Bankacılara gelen eleştirilerin başında Merkez Bankası'nın bile tereddüt belirttiği ekonomik veriler hakkında abartılı iyimserlik içinde bulundukları, son çıkan Bankalar Yasası, BDDK'nın bağımsızlığı gibi konularda yeterince tepki vermemeleri geldi.

İSTEK YOK

Ersin Özince
, piyasa koşullarının oluşturulmasını istediklerini, devletten bir şey istemediklerini, kamu bankaları ile oluşan haksız rekabetin kaldırılmasını istediklerini belirtirken, gerekli tepkilerin gösterilmemesinin buna ters düşüp düşmediği de soruldu. Özince ve diğer bankacıların buna eleştirilere yanıtı, ‘‘Kamuoyunda bu tepkilerimiz gözükmüyor ama bunların mücadelesini her platformda yapıyoruz’’ oldu.

Bu arada tabi ki 1 Temmuz'da kalkacak mevduat dahil pasif güvencesi de gündeme geldi. Özince özetle, ‘‘Otorite, bizim de bilmediğimiz verilere bakarak belli bir takvim verdi. Şimdi otoritenin kararına saygılıyız. Eğer otorite gerekli görürse takvim konusunda başka kararlar da alabilir, biz buna uyarız. Ancak bu güvence ilelebet sürdürülecek bir güvence de değildir’’ dedi.

Bu arada TMSF'nin yasaya alelacele giren ayrı örgütlenmesinin ayrıntılı düzenlenmesi için bir yasa değişikliği çalışması olduğunu, bu kez otoritenin Bankalar Birliği'ne ‘‘Gördüğünüz değişiklik ihtiyaçlarını bize bildirin’’ dediğini, yani geçen seferki hataya düşmediğini öğrendik. Toplantıda son günlerde Ziraat Bankası'nın da katıldığı, yüzde 2'nin altına inen tüketici kredi faizlerinin getireceği sıkıntılar, maliyetin altında kredi kullanımı gibi konular da konuşuldu ve Bankalar Birliği'nin bu konuda bir yaptırımı olmadığı, her bankanın kendi hesabını yaptığı yanıtı alındı.

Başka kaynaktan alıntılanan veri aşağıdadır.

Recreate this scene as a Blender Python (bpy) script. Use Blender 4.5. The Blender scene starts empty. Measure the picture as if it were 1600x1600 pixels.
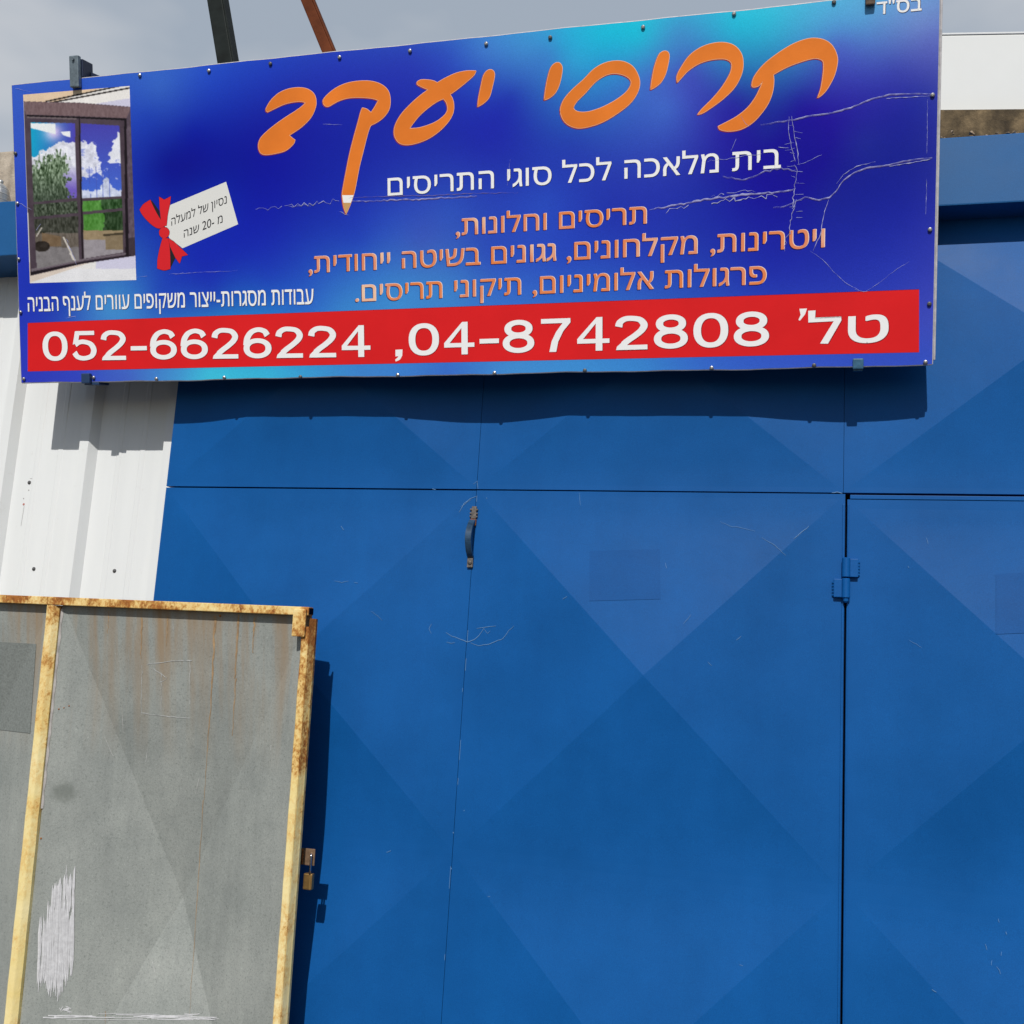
import bpy, bmesh, math, random
import numpy as np
from mathutils import Vector, Matrix

scene = bpy.context.scene
col = scene.collection
random.seed(4)
rng = np.random.default_rng(7)

# ------------------------------------------------------------------ camera, sky, sun, exposure
SEAM = 2.19                      # height of the joint between the gate leaves and the transom panels
F_PX, YAW, PITCH, ROLL = 1743.14, 0.2656, 0.1689, -0.0608
CAM = Vector((0.9202, -2.9852, -0.5914 + SEAM))
R = Matrix.Rotation(YAW, 3, 'Z') @ Matrix.Rotation(PITCH, 3, 'X') @ Matrix.Rotation(ROLL, 3, 'Y')
cam_d = bpy.data.cameras.new('camera')
cam = bpy.data.objects.new('camera', cam_d)
col.objects.link(cam)
cam_d.sensor_width = 36.0
cam_d.lens = 36.0 * F_PX / 1600.0
cam_d.clip_start, cam_d.clip_end = 0.05, 2000
m3 = Matrix((R.col[0], R.col[2], -R.col[1])).transposed()
cam.matrix_world = Matrix.Translation(CAM) @ m3.to_4x4()
scene.camera = cam

SUN_A, SUN_B = -0.07, 0.85       # sideways and downward run of a shadow per metre of depth
sun_dir = Vector((SUN_A, 1.0, -SUN_B)).normalized()
to_sun = -sun_dir
SUN_EL = math.asin(to_sun.z)
SUN_AZ = math.atan2(to_sun.x, to_sun.y)
sd = bpy.data.lights.new('sun', 'SUN')
sd.energy, sd.angle, sd.color = 3.5, math.radians(0.5), (1.0, 0.97, 0.915)
so = bpy.data.objects.new('sun', sd)
col.objects.link(so)
so.rotation_euler = sun_dir.to_track_quat('-Z', 'Y').to_euler()

world = bpy.data.worlds.new("World")
scene.world = world
world.use_nodes = True
wn, wl = world.node_tree.nodes, world.node_tree.links
wn.clear()
wout = wn.new('ShaderNodeOutputWorld')
sky = wn.new('ShaderNodeTexSky')
sky.sky_type = 'NISHITA'
sky.sun_disc = False
sky.sun_elevation = SUN_EL
sky.sun_rotation = SUN_AZ
bg1 = wn.new('ShaderNodeBackground')
bg1.inputs[1].default_value = 0.07
wl.new(sky.outputs[0], bg1.inputs[0])
tc = wn.new('ShaderNodeTexCoord')
mp = wn.new('ShaderNodeMapping')
mp.inputs['Scale'].default_value = (1.0, 1.0, 2.2)
wl.new(tc.outputs['Generated'], mp.inputs[0])
nz = wn.new('ShaderNodeTexNoise')
nz.inputs['Scale'].default_value = 2.8
nz.inputs['Detail'].default_value = 4
wl.new(mp.outputs[0], nz.inputs[0])
cr = wn.new('ShaderNodeValToRGB')
cr.color_ramp.elements[0].position, cr.color_ramp.elements[0].color = 0.41, (0.38, 0.44, 0.52, 1)
cr.color_ramp.elements[1].position, cr.color_ramp.elements[1].color = 0.61, (0.62, 0.64, 0.67, 1)
wl.new(nz.outputs[0], cr.inputs[0])
bg2 = wn.new('ShaderNodeBackground')
bg2.inputs[1].default_value = 1.0
wl.new(cr.outputs[0], bg2.inputs[0])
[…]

Özince'nin yakındığı bir konu da icra-iflas yasasında geriye dönüşü sağlayacak değişiklik hazırlıkları idi. Daha önce de ‘‘bankaya borcunu ödemeyenler de hortumcudur’’ dediğini hatırlatan Özince, bu konudaki geriye dönüşün mutlaka önlenmesi gerektiğini söyledi.

Özetle gördüğümüz şu ki; bankacılar birliklerini artık ‘‘Birlik’’ yapmaya çalışıyor. Bankacılara karşı oluşan olumsuz havadan tedirginler. Birçok yanlışlık olduğunu görüyor ama bunlara yüksek sesle karşı çıkmadan, sessiz diplomasi ile çözmeye çalışıyorlar. Gördüğüm o ki; her banka bazı risklerin üzerinde oturup, kár maksimizasyonu için bunu sürdürmeye çalıştığı için havayı mümkün olduğunca olumlu göstermeye özen gösteriyorlar.